The Army has drafted a plan to solve its recruitment problems by shortening the minimum enlistment time from three years to two, and offering a better GI Bill for those who sign up.

The plan, just approved by Army leaders and now on the way to Defense Secretary Harold Brown and president Carter, would start in January in response to a congressional directive to test a new market.

The idea is to attract young men willing to sign up for two years, but no longer, in exchange for college money.

The plan is being advanced at a time when the Army is having a hard time filling the ranks of its combat units - artillery, armor and infantry - and is signing up a disproportionate percentage of blacks.

Robert L. Nelson, assistant secretary of the Army for manpower and reserve affairs, said yesterday that the new two-year enlistment plan is designed to get more young men into the combat arms and the under-strength reserves. The racial mix, he said, was not a consideration.

A young man who completed the two years' active duty, Nelson said, would remain in reserve status for four years but would not have to participate in drills.
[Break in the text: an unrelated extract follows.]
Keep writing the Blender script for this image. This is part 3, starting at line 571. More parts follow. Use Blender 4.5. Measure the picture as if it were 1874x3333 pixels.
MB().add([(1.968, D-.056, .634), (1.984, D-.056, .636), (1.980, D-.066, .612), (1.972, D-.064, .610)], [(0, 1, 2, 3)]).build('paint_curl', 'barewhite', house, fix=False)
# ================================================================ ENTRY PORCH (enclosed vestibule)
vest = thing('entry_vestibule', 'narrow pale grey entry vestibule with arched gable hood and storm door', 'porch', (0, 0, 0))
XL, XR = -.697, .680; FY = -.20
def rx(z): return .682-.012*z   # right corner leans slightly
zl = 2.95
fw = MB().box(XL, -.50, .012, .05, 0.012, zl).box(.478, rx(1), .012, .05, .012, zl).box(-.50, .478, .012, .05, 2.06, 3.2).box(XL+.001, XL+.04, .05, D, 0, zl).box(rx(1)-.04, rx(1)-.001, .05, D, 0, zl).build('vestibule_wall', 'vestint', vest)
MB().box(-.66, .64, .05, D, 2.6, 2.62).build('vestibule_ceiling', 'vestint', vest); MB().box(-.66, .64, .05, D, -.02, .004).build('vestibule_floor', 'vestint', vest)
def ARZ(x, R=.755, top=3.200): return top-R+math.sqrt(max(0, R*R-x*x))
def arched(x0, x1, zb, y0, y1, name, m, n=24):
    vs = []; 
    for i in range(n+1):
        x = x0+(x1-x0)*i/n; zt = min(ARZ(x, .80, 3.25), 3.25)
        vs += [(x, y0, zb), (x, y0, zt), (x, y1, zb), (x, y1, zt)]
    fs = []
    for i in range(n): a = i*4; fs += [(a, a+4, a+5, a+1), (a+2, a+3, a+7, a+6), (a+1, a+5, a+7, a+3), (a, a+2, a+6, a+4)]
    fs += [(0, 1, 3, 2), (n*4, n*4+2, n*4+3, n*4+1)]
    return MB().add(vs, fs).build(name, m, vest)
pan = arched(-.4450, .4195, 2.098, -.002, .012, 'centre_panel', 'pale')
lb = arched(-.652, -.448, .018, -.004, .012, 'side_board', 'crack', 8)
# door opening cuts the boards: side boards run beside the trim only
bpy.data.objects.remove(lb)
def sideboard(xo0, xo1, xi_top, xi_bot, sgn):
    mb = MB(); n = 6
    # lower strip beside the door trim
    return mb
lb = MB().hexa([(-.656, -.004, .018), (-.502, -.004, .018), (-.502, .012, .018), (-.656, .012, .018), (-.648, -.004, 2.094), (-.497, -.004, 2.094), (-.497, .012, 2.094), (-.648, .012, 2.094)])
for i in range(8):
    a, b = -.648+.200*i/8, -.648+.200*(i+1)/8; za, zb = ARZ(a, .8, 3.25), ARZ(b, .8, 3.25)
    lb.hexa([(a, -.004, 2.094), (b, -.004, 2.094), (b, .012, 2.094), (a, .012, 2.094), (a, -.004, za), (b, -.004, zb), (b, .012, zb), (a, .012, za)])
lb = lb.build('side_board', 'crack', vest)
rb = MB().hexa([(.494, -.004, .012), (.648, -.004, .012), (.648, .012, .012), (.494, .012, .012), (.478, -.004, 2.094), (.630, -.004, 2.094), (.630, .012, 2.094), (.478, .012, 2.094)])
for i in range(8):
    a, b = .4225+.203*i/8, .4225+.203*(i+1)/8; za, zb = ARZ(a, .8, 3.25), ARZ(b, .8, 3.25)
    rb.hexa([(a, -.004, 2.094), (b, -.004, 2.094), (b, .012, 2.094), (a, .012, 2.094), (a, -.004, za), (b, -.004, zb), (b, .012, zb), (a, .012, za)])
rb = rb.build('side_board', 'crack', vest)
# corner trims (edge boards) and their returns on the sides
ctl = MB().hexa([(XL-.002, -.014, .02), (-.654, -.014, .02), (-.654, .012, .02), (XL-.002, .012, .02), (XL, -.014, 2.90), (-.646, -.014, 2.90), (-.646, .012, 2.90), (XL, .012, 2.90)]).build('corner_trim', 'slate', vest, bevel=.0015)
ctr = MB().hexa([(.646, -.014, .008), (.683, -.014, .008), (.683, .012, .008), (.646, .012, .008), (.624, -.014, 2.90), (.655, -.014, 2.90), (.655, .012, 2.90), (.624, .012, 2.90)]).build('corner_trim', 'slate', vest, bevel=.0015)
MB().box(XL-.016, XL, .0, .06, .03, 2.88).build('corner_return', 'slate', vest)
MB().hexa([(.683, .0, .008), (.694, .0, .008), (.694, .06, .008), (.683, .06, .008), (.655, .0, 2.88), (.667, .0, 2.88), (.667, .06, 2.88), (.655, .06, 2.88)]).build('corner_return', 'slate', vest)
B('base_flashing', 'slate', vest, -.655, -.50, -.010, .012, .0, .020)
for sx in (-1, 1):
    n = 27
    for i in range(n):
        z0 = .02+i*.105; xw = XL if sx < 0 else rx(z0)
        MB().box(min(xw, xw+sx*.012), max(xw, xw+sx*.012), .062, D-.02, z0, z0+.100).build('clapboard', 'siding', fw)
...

"This gets us into a new market" where the Army can offer "a mini-GI Bill" to young men who feel a break of three or four years between high school and college is too long, Nelson said.

He termed the program "a test to identify the degree people are attracted to this option."

Gen. Bernard A. Rogers, Army chief of staff, said in a separate interview that lowering the minimum enlistment to two years would fit into the desire of commanders to shorten the tours of American GIs in Europe.

Both Gen. Alexander M. Haig, North Atlantic Treaty Organization commander, and Gen. George Blanchard, commander of U.S. Army forces in Europe, want an 18-month tour for combat troops in Germany rather than the current three and four years, Rogers said.

Duty in Germany, even along the NATO front, become tedious after a while, making it hard to keep troops motivated, Army officials said.

They added that Germany is so expansive for GIs, especially those who live there with wives and children, that three-to-four-year tours often turn out to be devastating economically.

The Army's two-year enlistment plan would enable young men - but not women - signing up for the combat arms to put aside up to $7,400 for college. The Army would add $2,000 to the $3,600 the Veterans Administration will already contribute to GIs who allot $75 of their monthly pay to future education.

Army leaders must in approval of their plan from a White House pledged to reduce any unnecessary government spending in the president's fight against inflation. Under the plan the Army has drafted, between 11,000 and 12,000 volunteers would be signed up for two years in 1979.

Although attracting more whites into the enlisted ranks was not a stated objective of this recruitment initiative directed by the House and Senate Armed Service committees in the closing days of the last Congress, Army officials said a changed racial mix could be one result of recruiting more college-bound men.

The Army, contradicting the predictions which preceded the switch to the all-volunteer military in 1973, is becoming progressively blacker. Back in 1970, the presidential commission headed by former defense secretary Thomas Gates predicted that the racial composition of the armed forces "will not fundamentally change by ending conscription."

The Army in September signed up the highest percentage of black males, 40.7 percent, since going all-volunteer. Preliminary figures indicate the October ratio of black and white male volunteers will be about the same, 36.7 percent black and 59 percent white.

Army officials said they are not disturbed that a disproportionate share of Army duty is being borne by blacks, asserting that blacks see Army service as a way up. Military recruiters target a national manpower pool of young men of which blacks comprise 13 percent.